Untuk memenuhi kebutuhan pangan dalam negeri, saat ini menurut para praktisi, tak bisa mengatakan bahwa Indonesia anti impor. 

“Impor pangan merupakan instrumen kebijakan pangan. Impor pangan diperbolehkan apabila produksi dalam negeri tidak dapat mencukupi kebutuhan dalam negeri,” ujar Achmad Suryana, Peneliti Ahli Utama Pusat Sosial Ekonomi dan Kebijakan Pertanian (PSEKP) Kementerian Pertanian. 

Achmad juga mengingatkan bahwa kepastian supply juga hal yang sangat penting dalam industri. 

Selain juga logistik terkait masalah distribusi barang agar akses petani mudah dan dapat menjual produk ke pasar dengan cepat.

Dengan batasan dapat dilakukan  itu, permasalahan utama di bagian hulu tetap harus dibenahi. 

“Indonesia harus mempertahankan produktivitas rata-rata atau produktivitas minimal untuk menjamin pangan yang berkelanjutan,” ujar Sri Nastiti Budianti, Kepala Pusat Kebijakan Perdagangan Dalam Negeri, Kementerian Perdagangan. 

Untuk menjawab kendala dan tantangan tersebut, menurut Mari, perlu peran teknologi untuk meningkatkan produktivitas, efisiensi, dan inovasi. 

Selain itu teknologi dipandang dapat menekan biaya produksi sehingga harga produk akan menjadi lebih kompetitif.

Dr. Titik Anas dari Presisi Indonesia melihat impor dari sisi kegiatan positif. 

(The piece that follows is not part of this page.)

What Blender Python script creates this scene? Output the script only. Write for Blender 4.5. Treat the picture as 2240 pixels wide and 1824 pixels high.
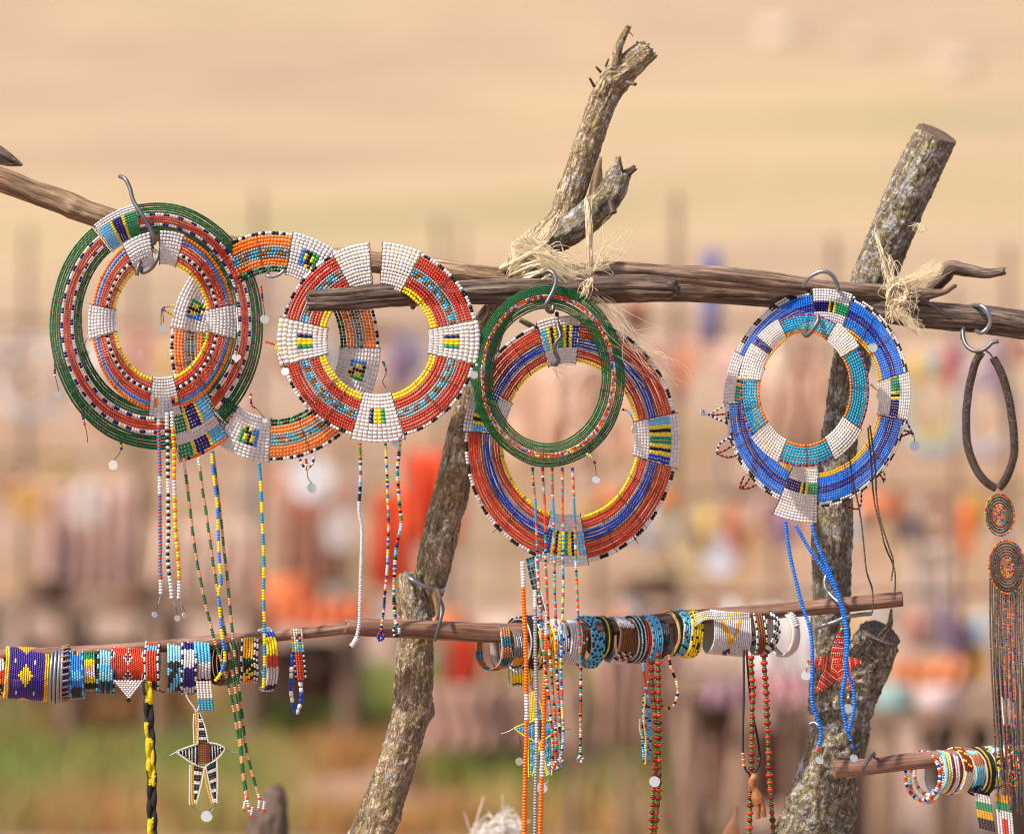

Titik mencontohkan Nutella dengan produksi mencapai 350 ribu ton per tahun dan produknya tersebar hingga ke-106 negara. 

Bahan baku dalam produksi Nutella adalah impor yang diantaranya berasal dari Turki, Malaysia, Amerika Serikat, dan Eropa. 

Selain itu mayoritas negara ASEAN seperti Malaysia, Singapura, Thailand, dan Vietnam melakukan pola perdagangan dengan mengimpor bahan baku dan intermediate goods dan mengekspor produk dengan nilai tambah.

Sementara itu Dr. Diana Chalil, CSSPO dari Universitas Sumatera Utara melihat isu standar menjadi salah satu hambatan perdagangan produk pertanian dewasa ini. Diana mencontohkan isu terkait sertifikasi di pasar CPO terutama dari Uni Eropa. 

“Tidak semua negara meminta sertifikasi, kecuali Negara-Negara Uni Eropa,” ujar Diana. 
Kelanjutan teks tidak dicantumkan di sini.